Looking back at the edge

Steam coming off the lake this morning. It was 51° on
July 28th in the St. Louis area. Last year we were in the middle
of two weeks of 108°
So I'm back in the city for the night as a contract flight came up for tomorrow. I decided that the "cruiser" thing to do was take the trip since it pays well.  Nice that, since we are burning up money like we actually have some. Not quite as nice is it will take two long days out of the work schedule; tomorrow and then Friday. (It's kind of a long story involving airlines, car services, four(?) different airports; it is good money but it isn't easy money.)
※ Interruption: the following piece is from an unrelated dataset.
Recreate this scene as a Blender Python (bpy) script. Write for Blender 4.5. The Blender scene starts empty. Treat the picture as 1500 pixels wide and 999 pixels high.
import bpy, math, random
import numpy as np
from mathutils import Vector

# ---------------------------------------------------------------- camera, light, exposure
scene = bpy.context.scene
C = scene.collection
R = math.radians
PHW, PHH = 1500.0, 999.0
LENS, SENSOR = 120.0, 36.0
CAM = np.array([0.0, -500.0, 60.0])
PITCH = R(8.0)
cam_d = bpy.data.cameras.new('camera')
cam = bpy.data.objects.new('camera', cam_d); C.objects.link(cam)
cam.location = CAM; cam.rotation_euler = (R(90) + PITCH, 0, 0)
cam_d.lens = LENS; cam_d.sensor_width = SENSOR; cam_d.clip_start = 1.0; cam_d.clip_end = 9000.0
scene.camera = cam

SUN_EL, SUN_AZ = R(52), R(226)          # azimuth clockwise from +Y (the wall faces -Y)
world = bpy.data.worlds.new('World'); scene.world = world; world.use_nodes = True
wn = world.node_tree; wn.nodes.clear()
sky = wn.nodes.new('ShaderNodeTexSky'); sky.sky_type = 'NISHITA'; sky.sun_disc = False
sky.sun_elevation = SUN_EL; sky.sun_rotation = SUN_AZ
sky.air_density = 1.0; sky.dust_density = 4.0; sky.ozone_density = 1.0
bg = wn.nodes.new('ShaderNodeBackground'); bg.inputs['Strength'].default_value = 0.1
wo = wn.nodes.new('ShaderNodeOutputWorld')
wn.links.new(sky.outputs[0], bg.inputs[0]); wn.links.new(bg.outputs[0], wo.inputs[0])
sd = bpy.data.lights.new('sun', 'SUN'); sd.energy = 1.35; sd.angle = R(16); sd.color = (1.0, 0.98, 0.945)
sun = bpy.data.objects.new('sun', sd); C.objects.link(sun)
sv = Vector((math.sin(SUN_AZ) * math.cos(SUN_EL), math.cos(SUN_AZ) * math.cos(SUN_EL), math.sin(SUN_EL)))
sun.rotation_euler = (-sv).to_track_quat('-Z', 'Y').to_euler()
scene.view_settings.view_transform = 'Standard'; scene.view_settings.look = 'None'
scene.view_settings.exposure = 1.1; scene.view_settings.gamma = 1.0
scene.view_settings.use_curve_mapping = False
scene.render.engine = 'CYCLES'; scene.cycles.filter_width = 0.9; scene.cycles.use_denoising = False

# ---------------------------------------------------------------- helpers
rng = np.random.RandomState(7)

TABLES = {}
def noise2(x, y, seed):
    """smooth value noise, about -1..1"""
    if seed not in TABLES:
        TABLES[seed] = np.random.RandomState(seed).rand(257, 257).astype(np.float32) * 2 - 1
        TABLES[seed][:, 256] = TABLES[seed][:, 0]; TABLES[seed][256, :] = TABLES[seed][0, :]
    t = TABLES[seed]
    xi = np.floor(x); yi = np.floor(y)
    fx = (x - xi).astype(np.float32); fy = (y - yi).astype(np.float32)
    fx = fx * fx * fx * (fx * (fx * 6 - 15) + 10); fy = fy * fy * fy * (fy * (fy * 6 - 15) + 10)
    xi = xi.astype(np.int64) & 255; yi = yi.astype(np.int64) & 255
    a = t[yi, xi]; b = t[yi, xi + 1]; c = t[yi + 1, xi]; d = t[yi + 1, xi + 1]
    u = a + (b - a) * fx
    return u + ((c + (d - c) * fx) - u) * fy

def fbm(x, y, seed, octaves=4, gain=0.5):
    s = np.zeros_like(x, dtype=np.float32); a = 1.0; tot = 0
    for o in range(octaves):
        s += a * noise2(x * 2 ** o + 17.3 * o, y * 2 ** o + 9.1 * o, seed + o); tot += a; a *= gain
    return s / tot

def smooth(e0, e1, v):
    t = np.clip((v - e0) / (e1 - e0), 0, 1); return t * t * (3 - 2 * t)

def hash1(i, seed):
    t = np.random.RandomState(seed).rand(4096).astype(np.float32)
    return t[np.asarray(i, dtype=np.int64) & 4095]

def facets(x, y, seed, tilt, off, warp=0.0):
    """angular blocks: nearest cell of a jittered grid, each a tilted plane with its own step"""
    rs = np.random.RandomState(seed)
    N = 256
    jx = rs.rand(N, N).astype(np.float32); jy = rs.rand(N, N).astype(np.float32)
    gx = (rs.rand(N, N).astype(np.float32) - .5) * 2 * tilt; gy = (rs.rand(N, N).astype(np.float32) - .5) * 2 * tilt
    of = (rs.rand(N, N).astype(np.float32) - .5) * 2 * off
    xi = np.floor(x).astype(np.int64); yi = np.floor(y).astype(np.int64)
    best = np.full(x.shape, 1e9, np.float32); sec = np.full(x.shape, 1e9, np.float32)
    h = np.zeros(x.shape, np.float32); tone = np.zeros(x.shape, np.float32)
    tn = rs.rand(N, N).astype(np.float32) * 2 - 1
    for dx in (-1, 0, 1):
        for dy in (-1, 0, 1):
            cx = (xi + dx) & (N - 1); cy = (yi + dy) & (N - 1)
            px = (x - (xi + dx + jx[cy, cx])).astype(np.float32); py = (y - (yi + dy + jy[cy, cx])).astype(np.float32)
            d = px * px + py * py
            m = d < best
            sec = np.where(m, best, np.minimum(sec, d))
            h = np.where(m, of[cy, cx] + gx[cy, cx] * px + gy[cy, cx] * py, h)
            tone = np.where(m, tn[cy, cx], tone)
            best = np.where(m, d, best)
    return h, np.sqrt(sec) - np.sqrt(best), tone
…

Sitting in the city for the evening and away from the boat is giving me a chance to breathe easy for a few minutes. Kintala is on the hard, the crane will be along in the next few days to un-step the mast, (a procedure I am assured will be lacking in drama as well - unlike stepping it a couple of years ago) and the shipper insists he hasn't forgotten about us; price and actual ship date to be provided. I figure it will take a full day to prep for the mast coming off the boat. (Undo wiring, un-chock the mast at the deck, move the new table off the bulkhead and out of the way, stays, rigging - yep; a full day.)

The bottom paint is going to take at least one full week. Kintala sports a nice "smile" at the keel joint and has at least four different colors of paint on her - a light and dark blue, one coat of black in there somewhere, and some red. We are going to sand it, fair it, paint it, and splash it. We don't have time to take it down to a barrier coat and start over, and it isn't like we are going racing. I'm looking for a "10": if it looks good from 10 feet away, it's a paint job.

Finishing the wind vane is any one's guess but I'm hoping to have it done by this time next week. There is still more stuff to go on the boat than there is boat for the stuff. The new Mantus anchor and bottom paint should arrive at the marina this week. Somewhere we need to find room for the old anchor, and the Danforth still needs a coat of paint before it goes back in its locker. (Three anchors should be enough, right?)

Regardless of where sits the project list, when the truck gets here, we go.  (Which may not be the best decision I have ever made but we have jumped already; the landing is the only thing in question now.) 

Yet somehow, with this initial lift done, it all seems just that little bit less overwhelming.